About

I am a healer. I do not state this with arrogance, but as a self-affirming recognition of my calling. I engage in healing work through the field of education, and I am currently working on expanding my model and practice.

I am Dr. Hakim Mohandas Amani Williams, a native of Laventille, Trinidad & Tobago. I am the inaugural Daria L. & Eric J. Wallach Professor & Director of Peace and Justice Studies,  Associate Professor of Africana Studies, Affiliate of Education, and Advisory Committee Member for International & Global Studies, and Public Policy at Gettysburg College. My doctorate is in International Educational Development and Peace Education from Columbia University, and my research and writing center on school/structural violence, educational inequity, and youth/community empowerment. My next project will focus on healing and suicidal ideation.

I was the co-founder of CONAPP (Consortium of North American Peace Programs) and the Peace and Justice Transformative Leadership program. I was a Visiting Scholar (2015-2016) at the Advanced Consortium on Cooperation, Conflict and Complexity (AC4) at the Earth Institute, Columbia University, and I am one of the inaugural Emerging Scholar Award recipients of CIES’s African Diaspora Special Interest Group (2017). I was Co-Chair for the International Peace Research Association 2023 Conference, and was a recipient of both a Spencer Foundation Grant and a Fulbright Global Scholar Award for a (2021-2023) project on decolonial peace and justice education that took me to Ghana, Brazil, Jamaica, and Georgia (USA) to document Afro-centric, youth-based work (currently working on this book, and will ramp up this work during my sabbatical from May 2026 to August 2027). I am the co-editor of Disrupting Hierarchy in Education: Students and Teachers Collaborating for Social Change (Teachers College Press, 2024).

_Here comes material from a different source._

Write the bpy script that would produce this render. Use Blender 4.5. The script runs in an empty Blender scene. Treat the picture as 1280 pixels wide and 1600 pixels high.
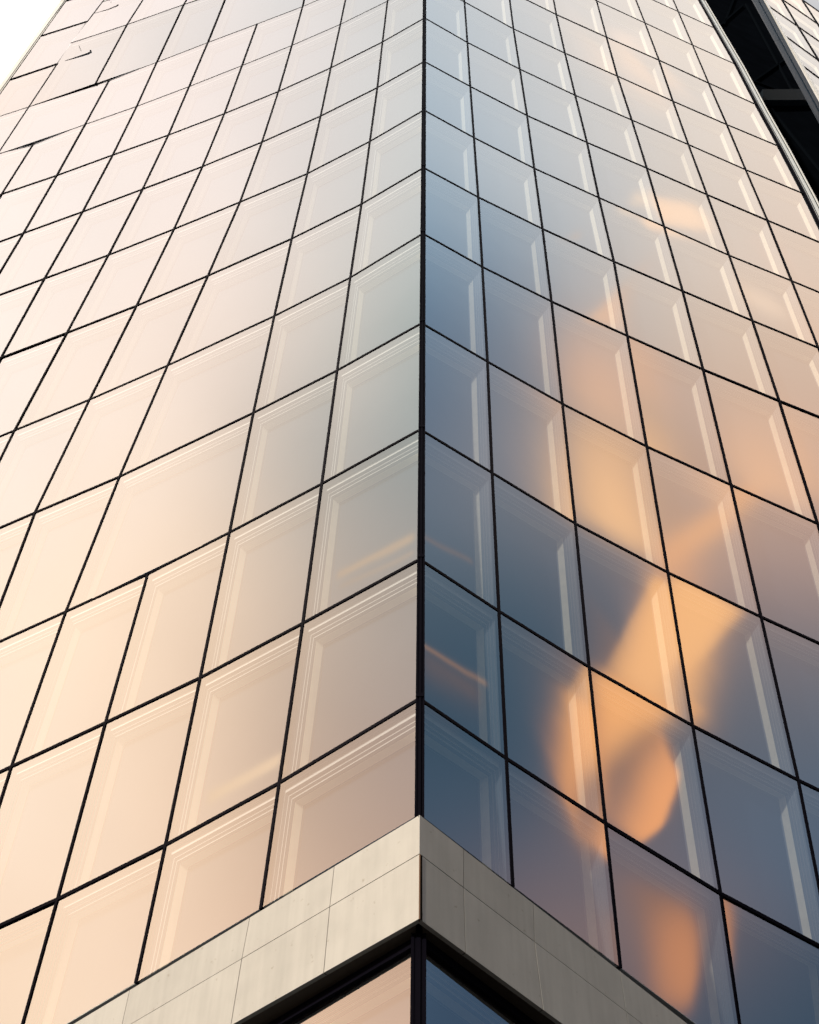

I travel the world conducting workshops and trainings on restorative circles, mediation, conflict resolution, antiracism, DEI (diversity, equity & inclusion), and intercultural competencies with students, teachers, parents, and community leaders.

Stand tall in your beauteous skin

7 thoughts on “About

  1. Dr. Williams, I am interested in finding out more about your work with Restorative Circles, as this sounds very similar to an idea I had following the recent spate of school violence in Trinidad. In looking at the problems a number of schools in Trinidad and Tobago are facing, I believe solutions should come from a place of peace and mediation and from fundamental changes in the delivery of curriculum as well as a transformation of the curriculum itself. I am currently a teacher, finalising ideas for my own PhD proposal. I look forward to hearing from you.